El viaje continuó hacia Tacámbaro, Michoacán, donde “toda la población” cantaba estas estrofas que se convirtieron en el himno a Cristo Rey:

 

¡Que viva mi Cristo!

¡Que viva mi Rey!

¡Que impere doquiera triunfante su ley!

¡Viva, viva, viva Cristo Rey!

 

Posteriormente se trasladaron a Guadalajara, en cuya catedral se dio una “explosión volcánica de cantos, aclamaciones y plegarias, de forma que el sacristán desde el púlpito reclamaba y decía al encargado de la peregrinación: ‘Señor Cabrera, calle a su gente’”.

La peregrinación siguió en buena parte la ruta cristera, por Puente de Calderón, Zapotlanejo, Pegueros, Tepatitlán, Valle de Guadalupe, Jalostotitlán, San Juan de los Lagos y Aguascalientes. Ya en la etapa final, fueron visitadas las ciudades de Zacatecas, Monterrey, San Luis Potosí, Silao e Irapuato, y desde ahí se trasladó a León en procesión precedida por la banda de guerra del Instituto Lux de la Compañía de Jesús. La cabeza se instaló en el costado derecho de la catedral leonesa durante ocho días, donde recibió intenso culto. Todavía visitó Guanajuato antes de ser ascendida a la “montaña santa”.
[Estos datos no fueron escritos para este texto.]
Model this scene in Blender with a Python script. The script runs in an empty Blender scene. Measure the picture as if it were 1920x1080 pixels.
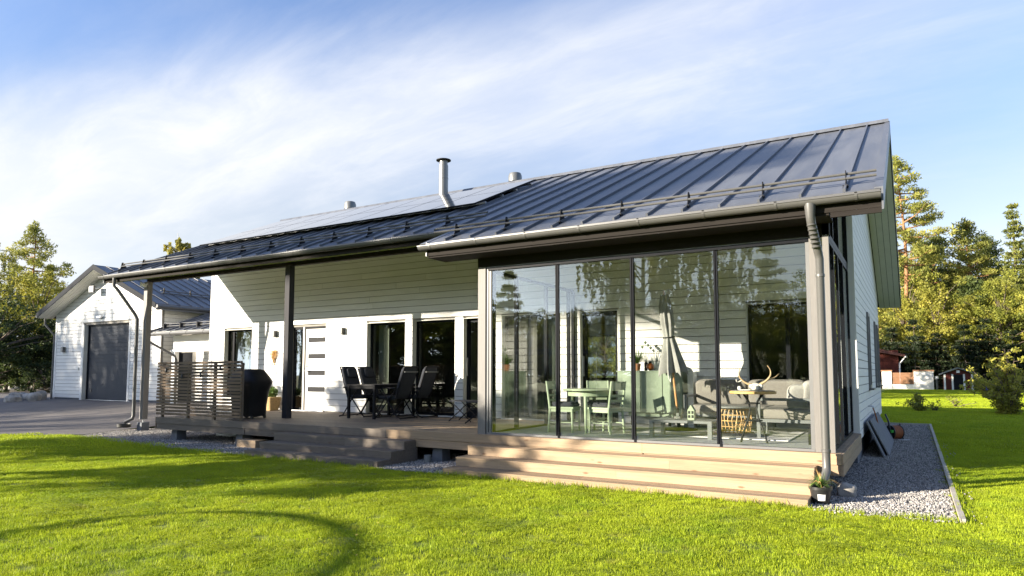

Con el dinero recabado se construyó una capilla, donde descansa un altar, y sobre este, en señal de realeza, se colgó una gran corona de espinas, metálica, de bóveda circular y hecha con anillos y nervaduras. El cuerpo del Cristo tiene una dimensión de veinte metros de altura y un peso de ochenta toneladas. A sus costados se encuentran dos ángeles; uno sostiene una corona real o de la gloria y el otro una corona de espinas o del martirio, que simbolizan los valores con que debe ser venerado. La imagen reposa sobre un hemisferio de concreto que simboliza el universo, con sus meridianos y paralelos terrestres; esta semiesfera descansa sobre ocho columnas de concreto que representaban a las ocho provincias eclesiásticas de México.

En octubre de 1950, en presencia de sus arquitectos Nicolás Mariscal y José Ituarte y del escultor Fidias Elizondo, el nuevo Cristo Rey se instaló en la cima del cerro del Cubilete, santuario que hoy es el más visitado, después del de la Villa de Guadalupe, de esta República laica.